● **Task details**
Using the records that follow, copy every line containing the word "part".

━━━━━━━━━━━━━━━━━━━━

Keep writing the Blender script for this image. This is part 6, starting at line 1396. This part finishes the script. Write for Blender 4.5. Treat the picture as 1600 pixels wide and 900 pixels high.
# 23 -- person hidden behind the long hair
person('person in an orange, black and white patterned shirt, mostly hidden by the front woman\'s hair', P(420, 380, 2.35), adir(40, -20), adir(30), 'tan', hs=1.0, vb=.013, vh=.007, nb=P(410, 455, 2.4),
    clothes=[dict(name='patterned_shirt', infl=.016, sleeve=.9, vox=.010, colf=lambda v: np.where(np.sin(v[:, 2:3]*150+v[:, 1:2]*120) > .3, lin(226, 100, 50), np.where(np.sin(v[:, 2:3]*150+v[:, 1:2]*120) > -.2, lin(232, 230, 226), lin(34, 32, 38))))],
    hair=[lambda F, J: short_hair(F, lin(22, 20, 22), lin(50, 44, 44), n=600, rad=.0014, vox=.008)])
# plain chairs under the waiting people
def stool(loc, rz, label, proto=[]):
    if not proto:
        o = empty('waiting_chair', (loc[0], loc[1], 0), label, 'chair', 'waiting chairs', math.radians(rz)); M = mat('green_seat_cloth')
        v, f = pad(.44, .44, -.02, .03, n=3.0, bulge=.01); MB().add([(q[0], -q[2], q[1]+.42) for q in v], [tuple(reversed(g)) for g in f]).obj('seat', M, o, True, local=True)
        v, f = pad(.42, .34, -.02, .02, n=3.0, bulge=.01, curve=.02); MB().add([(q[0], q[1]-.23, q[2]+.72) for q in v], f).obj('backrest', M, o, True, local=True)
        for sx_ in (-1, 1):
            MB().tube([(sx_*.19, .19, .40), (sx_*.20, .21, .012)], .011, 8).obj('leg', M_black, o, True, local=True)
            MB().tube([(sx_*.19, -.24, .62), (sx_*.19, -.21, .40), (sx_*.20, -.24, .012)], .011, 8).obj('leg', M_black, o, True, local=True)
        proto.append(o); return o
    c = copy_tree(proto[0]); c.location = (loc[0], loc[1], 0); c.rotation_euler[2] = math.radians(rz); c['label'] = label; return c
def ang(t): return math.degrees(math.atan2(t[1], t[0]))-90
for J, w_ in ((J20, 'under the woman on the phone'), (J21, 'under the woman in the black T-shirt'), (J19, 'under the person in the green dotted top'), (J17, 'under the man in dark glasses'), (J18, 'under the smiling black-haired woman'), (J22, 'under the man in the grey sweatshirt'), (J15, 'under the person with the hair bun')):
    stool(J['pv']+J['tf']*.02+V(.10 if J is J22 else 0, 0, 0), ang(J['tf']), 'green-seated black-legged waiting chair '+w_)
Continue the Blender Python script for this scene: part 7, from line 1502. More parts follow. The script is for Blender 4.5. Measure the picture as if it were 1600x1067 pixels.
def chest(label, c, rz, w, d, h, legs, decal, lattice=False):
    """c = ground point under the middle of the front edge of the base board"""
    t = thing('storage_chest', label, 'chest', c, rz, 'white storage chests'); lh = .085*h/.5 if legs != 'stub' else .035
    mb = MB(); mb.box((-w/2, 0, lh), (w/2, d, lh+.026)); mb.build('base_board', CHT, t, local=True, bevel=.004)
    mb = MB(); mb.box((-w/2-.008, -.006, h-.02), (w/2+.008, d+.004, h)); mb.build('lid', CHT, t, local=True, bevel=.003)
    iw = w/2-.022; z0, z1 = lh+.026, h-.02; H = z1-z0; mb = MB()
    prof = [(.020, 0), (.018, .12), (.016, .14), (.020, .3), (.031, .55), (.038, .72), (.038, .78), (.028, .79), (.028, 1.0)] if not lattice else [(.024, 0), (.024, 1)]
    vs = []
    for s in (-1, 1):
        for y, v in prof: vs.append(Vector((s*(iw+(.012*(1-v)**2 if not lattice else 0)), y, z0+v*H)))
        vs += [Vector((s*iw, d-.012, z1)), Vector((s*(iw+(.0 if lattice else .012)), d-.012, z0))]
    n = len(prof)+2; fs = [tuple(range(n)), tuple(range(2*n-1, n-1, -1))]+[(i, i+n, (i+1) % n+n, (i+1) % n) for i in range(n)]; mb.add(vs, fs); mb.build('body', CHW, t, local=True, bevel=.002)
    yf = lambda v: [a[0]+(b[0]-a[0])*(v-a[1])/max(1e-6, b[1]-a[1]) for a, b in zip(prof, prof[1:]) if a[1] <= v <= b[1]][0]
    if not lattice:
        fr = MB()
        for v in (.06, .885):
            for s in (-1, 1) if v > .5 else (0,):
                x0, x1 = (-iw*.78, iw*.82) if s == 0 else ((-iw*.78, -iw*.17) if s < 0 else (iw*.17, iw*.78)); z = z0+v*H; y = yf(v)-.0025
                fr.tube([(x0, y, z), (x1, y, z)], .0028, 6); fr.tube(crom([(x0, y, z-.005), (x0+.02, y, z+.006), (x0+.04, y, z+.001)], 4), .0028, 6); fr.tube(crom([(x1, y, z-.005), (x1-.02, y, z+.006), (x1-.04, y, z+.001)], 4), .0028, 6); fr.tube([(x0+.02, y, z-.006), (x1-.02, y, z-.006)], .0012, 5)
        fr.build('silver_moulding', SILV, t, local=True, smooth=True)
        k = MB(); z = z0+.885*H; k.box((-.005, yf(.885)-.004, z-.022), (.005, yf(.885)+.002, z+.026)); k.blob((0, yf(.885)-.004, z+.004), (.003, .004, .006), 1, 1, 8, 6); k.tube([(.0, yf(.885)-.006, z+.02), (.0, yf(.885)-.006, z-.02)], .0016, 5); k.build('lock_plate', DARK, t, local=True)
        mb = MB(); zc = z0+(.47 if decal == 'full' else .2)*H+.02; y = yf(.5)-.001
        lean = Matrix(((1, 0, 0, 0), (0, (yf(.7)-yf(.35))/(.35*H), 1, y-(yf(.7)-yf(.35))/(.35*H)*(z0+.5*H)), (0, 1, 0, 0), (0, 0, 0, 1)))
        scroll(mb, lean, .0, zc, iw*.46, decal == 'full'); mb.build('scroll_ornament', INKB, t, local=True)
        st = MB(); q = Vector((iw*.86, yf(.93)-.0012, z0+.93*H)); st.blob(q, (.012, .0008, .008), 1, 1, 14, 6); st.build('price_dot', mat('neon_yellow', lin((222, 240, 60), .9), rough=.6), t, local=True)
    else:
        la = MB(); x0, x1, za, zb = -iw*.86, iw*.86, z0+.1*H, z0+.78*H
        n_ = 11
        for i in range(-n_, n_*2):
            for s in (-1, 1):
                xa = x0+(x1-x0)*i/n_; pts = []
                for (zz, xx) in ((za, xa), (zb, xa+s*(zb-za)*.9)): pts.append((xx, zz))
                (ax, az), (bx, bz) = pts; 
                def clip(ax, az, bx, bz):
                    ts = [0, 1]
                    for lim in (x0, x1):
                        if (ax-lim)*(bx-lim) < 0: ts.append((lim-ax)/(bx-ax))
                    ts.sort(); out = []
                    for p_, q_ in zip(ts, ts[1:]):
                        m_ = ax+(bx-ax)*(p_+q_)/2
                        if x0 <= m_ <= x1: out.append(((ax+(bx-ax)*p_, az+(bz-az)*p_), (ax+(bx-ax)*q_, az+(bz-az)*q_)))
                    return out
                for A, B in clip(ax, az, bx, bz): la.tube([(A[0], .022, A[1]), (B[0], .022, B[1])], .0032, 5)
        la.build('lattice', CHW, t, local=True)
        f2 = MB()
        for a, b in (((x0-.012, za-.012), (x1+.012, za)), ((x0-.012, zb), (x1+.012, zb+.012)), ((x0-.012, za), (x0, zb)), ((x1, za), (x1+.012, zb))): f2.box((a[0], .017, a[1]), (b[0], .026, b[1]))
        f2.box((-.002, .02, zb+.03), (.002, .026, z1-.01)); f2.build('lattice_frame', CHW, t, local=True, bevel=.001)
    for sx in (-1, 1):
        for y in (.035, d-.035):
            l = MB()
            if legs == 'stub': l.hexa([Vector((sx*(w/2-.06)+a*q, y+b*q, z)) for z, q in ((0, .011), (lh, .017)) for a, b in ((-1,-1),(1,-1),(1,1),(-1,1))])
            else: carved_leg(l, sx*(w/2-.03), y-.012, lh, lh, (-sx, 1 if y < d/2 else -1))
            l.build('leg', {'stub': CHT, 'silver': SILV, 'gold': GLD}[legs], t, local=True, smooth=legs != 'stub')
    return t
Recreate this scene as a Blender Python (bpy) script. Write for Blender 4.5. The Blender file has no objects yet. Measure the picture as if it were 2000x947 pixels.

━━━━━━━━━━━━━━━━━━━━

● **Written solution**
Keep writing the Blender script for this image. This is part 6, starting at line 1396. This part finishes the script. Write for Blender 4.5. Treat the picture as 1600 pixels wide and 900 pixels high.
Continue the Blender Python script for this scene: part 7, from line 1502. More parts follow. The script is for Blender 4.5. Measure the picture as if it were 1600x1067 pixels.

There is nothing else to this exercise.